Wenn das Herz Vorrang hat

Jose lebt mit gemischten Gefühlen in seiner neuen Heimat Deutschland.
10. Dez. 2018

Was, wenn plötzlich alles anders ist als man es kennt? Ein US-Army-Soldat tauscht freiwillig Ruhm, Karriere und Unbeschwertheit in der Heimat gegen Druck, Niedriglohn und Sorgen in Deutschland ein: Aus welchem Grund entscheidet man sich für einen solch extremen Lebenswandel?

Jose ist müde. Nach acht Stunden körperlicher Arbeit und eiligem Zwischenstopp in seiner kleinen Wohnung steht er endlich auf der glänzenden Eisfläche im Stadion. Sein Körper schmerzt, sein Herz rast. Dieses Spiel will er unbedingt gewinnen: „Ice hockey is the only hobby I have left in Germany. I feel free on the ice.“ In der eiskalten Hallenluft steigt sein Atem wie Rauch vor seinem Gesicht auf. Die Zuschauermenge grölt. Dazwischen sie: Das Mädchen, für das er alles aufgegeben hat und kämpft.

Kampfgeist zu zeigen ist für Jose seit Kindheitstagen eine Selbstverständlichkeit. Sein Vater, erfolgreicher Eishockeytrainer, brachte ihn in seiner alten Heimat zu dieser Einstellung und zu diesem Sport. Mit ‚alter Heimat‘ verbindet der 24-jährige Jose die USA. Der Amerikaner ist schon als Kind viel umgezogen: Richtig zur Ruhe kam er erst in Maryland, wo er die meiste Zeit seiner Jugend verbrachte. Nach seinem College-Abbruch suchte er eine neue Richtung für sein Leben. Im Oktober 2014 entschied er sich dafür, es seinen Eltern gleichzutun und Soldat bei der US-Army zu werden.

„I was proud to be in the Army, because I wanted to give my life a purpose. I loved the idea to fight for the safety of the American government and to be part of a big strong community.“

Jose H.

Adrenalinrausch. 54. Spielminute. Der Puck schießt über das Eis auf Jose zu, der auch hier Teil einer Mannschaft ist. Mit seinen Kufen bremst er scharf, nimmt ihn an und entscheidet in Sekundenbruchteilen. Sein eiskalter Atem baut sich auf. Das ist seine Chance. Mit einem kraftvollen Schlag wuchtet er den Puck ins Tor. Fleiß und Ehrgeiz der letzten Wochen haben sich ausgezahlt.
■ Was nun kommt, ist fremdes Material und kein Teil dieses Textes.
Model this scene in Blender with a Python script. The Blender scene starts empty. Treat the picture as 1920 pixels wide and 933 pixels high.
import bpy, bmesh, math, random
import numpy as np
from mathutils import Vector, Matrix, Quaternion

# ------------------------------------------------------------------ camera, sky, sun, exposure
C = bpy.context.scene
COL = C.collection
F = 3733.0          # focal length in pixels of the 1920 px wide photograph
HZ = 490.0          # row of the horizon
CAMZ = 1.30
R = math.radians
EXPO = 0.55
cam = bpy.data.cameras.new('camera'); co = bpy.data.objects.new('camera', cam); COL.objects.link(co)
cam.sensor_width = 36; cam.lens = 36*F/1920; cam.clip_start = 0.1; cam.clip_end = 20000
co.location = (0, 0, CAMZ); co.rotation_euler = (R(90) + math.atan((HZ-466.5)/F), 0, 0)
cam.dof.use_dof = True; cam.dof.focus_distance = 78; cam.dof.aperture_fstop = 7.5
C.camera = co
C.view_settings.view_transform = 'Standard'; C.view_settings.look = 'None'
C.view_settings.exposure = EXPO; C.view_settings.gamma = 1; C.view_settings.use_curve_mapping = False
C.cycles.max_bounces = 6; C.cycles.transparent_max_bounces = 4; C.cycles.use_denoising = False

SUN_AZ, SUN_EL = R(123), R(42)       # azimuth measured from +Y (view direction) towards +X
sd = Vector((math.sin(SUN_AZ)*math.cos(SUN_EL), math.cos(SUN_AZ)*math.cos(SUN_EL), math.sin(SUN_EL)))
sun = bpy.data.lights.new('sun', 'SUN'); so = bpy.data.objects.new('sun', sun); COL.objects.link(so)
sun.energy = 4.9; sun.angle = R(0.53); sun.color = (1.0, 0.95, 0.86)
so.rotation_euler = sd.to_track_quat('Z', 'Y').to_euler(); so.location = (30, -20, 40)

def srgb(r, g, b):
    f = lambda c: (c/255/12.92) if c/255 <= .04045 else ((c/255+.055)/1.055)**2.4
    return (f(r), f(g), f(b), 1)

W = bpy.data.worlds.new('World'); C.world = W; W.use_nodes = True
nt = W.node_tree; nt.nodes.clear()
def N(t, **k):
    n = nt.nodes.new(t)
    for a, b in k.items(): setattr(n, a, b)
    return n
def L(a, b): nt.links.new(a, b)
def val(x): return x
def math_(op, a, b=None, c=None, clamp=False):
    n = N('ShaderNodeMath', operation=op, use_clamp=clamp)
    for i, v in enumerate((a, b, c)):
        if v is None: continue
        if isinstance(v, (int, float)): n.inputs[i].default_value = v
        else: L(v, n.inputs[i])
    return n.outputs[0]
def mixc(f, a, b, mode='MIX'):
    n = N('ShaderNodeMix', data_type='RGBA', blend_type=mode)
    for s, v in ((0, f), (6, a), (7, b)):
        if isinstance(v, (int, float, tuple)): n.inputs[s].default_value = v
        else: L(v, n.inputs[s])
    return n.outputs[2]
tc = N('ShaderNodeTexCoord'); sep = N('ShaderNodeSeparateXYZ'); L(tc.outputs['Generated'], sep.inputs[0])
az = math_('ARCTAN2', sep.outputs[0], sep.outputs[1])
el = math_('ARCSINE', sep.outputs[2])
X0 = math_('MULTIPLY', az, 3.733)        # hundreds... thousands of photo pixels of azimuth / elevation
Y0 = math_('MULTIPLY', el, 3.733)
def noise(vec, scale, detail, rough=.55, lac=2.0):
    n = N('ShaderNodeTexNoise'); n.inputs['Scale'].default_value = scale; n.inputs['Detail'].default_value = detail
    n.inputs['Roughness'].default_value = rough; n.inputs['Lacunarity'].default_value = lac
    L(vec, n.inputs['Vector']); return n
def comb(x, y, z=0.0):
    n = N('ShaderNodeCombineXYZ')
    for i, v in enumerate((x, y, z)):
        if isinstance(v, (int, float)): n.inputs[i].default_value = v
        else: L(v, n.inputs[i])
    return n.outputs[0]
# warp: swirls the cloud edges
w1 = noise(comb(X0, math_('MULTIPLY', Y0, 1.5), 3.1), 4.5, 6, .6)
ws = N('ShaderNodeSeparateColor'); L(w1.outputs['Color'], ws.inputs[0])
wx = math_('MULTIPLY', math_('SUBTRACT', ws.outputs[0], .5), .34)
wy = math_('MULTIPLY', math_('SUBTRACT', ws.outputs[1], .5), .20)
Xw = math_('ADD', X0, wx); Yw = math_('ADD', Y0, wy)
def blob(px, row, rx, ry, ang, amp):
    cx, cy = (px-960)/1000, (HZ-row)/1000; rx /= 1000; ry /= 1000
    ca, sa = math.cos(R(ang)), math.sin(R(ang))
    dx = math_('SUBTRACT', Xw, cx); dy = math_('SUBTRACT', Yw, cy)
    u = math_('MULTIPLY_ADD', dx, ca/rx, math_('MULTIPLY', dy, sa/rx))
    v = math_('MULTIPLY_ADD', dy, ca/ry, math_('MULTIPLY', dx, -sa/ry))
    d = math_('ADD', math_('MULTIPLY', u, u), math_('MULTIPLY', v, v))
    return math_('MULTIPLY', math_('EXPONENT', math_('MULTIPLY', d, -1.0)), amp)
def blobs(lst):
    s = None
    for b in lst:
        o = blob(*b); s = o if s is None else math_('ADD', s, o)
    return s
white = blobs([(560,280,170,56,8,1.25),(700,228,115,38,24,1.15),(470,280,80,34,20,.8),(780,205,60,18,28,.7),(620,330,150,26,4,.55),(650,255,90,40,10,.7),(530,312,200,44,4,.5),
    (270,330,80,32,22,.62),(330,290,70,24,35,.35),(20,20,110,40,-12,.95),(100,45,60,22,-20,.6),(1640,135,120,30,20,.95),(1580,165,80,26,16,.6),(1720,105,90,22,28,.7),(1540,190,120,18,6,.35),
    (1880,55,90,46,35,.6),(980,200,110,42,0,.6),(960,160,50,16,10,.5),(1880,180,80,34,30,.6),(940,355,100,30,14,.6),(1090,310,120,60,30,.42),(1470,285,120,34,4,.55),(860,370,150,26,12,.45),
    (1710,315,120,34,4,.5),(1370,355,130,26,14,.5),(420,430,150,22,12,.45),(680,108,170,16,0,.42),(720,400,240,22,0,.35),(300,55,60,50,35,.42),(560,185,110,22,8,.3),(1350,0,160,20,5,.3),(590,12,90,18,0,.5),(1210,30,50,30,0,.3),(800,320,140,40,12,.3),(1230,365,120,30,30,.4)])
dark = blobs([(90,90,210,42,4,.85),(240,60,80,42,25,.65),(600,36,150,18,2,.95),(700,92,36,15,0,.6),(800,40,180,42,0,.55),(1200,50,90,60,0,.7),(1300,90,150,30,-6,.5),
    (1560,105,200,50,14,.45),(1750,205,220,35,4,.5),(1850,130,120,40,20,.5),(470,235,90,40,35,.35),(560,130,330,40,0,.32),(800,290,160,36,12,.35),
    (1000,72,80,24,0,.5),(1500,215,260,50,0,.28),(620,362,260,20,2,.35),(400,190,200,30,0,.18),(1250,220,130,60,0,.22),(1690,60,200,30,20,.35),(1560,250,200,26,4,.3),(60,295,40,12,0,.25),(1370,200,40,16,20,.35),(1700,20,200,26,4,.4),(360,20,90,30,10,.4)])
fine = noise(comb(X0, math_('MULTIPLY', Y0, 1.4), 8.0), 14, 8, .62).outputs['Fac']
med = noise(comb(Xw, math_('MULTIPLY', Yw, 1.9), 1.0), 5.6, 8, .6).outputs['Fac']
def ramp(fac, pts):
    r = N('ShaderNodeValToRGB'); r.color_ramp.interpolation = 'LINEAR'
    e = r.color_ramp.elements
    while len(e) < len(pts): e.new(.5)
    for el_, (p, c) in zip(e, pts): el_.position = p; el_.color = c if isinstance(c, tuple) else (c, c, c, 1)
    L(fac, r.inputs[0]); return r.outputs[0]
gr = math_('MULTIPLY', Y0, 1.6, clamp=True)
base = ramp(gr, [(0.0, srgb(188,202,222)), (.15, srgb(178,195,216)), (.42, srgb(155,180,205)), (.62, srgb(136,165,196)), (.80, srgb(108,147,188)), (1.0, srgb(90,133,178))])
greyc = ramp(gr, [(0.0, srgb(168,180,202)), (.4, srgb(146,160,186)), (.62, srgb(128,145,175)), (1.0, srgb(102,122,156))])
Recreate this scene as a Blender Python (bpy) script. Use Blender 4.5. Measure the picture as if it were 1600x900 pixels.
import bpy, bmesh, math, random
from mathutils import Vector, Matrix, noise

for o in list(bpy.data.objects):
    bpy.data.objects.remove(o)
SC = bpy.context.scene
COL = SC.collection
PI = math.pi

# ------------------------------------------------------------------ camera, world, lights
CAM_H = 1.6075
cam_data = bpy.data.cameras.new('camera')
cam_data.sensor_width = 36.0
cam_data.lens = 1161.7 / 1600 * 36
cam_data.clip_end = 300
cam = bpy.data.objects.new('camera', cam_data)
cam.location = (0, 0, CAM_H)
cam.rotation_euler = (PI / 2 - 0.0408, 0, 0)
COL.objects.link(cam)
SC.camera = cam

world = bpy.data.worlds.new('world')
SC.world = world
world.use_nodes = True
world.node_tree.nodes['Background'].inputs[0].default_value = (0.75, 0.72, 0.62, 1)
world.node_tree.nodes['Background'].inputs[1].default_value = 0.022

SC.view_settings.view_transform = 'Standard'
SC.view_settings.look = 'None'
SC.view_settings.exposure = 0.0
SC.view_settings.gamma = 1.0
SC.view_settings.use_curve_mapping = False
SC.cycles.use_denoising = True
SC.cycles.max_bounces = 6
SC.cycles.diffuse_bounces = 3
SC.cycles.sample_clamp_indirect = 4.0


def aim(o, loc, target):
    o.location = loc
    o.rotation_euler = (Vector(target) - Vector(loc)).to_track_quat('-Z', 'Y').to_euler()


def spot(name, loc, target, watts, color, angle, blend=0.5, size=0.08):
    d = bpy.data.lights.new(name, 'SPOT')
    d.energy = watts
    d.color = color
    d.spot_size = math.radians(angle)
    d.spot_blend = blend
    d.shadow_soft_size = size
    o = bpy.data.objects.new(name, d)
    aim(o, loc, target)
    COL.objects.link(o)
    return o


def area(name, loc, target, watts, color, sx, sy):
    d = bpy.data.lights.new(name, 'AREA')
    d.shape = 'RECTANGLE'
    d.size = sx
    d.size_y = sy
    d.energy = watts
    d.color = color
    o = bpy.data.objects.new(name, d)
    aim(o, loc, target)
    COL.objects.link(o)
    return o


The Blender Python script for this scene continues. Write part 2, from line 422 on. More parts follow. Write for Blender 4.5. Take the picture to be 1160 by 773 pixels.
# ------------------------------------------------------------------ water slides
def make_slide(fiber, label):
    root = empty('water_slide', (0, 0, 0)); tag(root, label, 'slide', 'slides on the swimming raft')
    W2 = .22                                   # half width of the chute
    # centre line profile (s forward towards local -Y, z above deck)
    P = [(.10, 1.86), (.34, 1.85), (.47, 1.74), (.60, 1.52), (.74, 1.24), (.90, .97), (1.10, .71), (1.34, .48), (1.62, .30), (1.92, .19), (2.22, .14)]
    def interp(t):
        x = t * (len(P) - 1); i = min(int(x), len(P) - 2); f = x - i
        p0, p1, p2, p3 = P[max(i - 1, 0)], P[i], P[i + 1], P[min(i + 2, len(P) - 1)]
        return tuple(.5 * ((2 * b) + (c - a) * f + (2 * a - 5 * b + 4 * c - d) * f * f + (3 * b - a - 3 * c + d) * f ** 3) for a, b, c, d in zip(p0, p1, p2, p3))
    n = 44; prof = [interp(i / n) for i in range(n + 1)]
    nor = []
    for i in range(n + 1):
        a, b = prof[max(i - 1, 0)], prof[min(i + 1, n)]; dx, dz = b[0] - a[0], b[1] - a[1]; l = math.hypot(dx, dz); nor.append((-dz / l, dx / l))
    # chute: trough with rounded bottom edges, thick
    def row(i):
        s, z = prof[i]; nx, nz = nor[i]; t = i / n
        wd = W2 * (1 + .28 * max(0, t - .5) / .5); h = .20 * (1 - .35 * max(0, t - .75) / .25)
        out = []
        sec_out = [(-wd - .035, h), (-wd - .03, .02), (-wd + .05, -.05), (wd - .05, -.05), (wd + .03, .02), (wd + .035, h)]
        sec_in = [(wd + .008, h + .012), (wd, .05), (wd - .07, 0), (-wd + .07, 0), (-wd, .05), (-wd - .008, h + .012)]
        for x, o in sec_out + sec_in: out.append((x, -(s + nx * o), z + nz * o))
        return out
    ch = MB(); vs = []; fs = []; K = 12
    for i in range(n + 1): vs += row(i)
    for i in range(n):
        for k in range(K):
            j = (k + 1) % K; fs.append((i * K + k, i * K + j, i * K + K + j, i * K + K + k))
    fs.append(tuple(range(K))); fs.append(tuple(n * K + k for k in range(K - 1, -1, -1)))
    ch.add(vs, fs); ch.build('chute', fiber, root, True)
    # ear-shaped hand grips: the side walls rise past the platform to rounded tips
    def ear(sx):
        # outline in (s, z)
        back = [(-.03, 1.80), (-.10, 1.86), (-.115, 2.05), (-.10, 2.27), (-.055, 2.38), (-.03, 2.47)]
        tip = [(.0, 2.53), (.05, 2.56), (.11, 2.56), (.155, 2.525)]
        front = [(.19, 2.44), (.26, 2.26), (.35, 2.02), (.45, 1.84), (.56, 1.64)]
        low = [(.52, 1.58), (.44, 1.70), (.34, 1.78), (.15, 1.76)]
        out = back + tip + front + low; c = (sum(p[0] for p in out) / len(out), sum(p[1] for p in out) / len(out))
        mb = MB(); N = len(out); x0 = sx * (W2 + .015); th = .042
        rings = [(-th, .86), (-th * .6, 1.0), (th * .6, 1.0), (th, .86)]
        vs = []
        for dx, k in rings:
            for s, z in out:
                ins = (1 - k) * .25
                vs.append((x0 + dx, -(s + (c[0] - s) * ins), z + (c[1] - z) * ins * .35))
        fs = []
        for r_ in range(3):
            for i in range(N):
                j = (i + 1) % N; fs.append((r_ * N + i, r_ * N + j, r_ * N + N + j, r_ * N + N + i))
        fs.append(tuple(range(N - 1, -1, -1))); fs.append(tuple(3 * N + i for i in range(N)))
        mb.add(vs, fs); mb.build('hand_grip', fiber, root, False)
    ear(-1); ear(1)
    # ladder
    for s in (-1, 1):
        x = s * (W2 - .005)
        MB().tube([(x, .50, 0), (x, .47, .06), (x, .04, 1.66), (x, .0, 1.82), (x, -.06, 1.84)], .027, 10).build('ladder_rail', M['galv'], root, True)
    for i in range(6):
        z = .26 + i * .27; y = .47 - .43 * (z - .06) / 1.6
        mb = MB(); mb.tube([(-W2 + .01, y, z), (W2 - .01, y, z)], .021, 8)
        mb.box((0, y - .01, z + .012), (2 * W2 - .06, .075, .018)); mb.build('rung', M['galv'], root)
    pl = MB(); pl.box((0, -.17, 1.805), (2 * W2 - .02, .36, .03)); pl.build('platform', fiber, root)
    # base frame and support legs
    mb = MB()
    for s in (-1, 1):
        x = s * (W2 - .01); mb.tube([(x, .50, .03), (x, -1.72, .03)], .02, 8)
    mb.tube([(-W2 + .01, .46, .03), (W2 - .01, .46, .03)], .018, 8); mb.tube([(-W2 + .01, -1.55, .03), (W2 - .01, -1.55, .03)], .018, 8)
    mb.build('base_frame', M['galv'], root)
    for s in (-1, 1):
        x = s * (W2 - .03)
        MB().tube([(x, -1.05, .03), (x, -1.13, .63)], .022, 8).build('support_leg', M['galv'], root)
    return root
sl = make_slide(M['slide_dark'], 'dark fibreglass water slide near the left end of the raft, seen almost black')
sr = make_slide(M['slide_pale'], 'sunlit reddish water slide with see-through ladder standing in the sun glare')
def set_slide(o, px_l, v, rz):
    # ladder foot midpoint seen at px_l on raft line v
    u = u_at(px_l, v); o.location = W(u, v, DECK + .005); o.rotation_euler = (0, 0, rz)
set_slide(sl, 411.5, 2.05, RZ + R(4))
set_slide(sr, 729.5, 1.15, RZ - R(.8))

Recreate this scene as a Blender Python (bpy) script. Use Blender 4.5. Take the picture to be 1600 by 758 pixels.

Diszipliniertes Verhalten hat Jose in seiner Zeit bei der US-Army gelernt. Hier musste er wochentags um 5 Uhr aufstehen, in der Formation geradestehen, sich in Körper- und Renntrainings beweisen und stundenlang arbeiten. Es war hart, doch Jose fand tiefe Freundschaften, Anerkennung und einen Sinn in seiner Tätigkeit. Die Zukunftsaussichten waren glänzend, seine Eltern sehr stolz.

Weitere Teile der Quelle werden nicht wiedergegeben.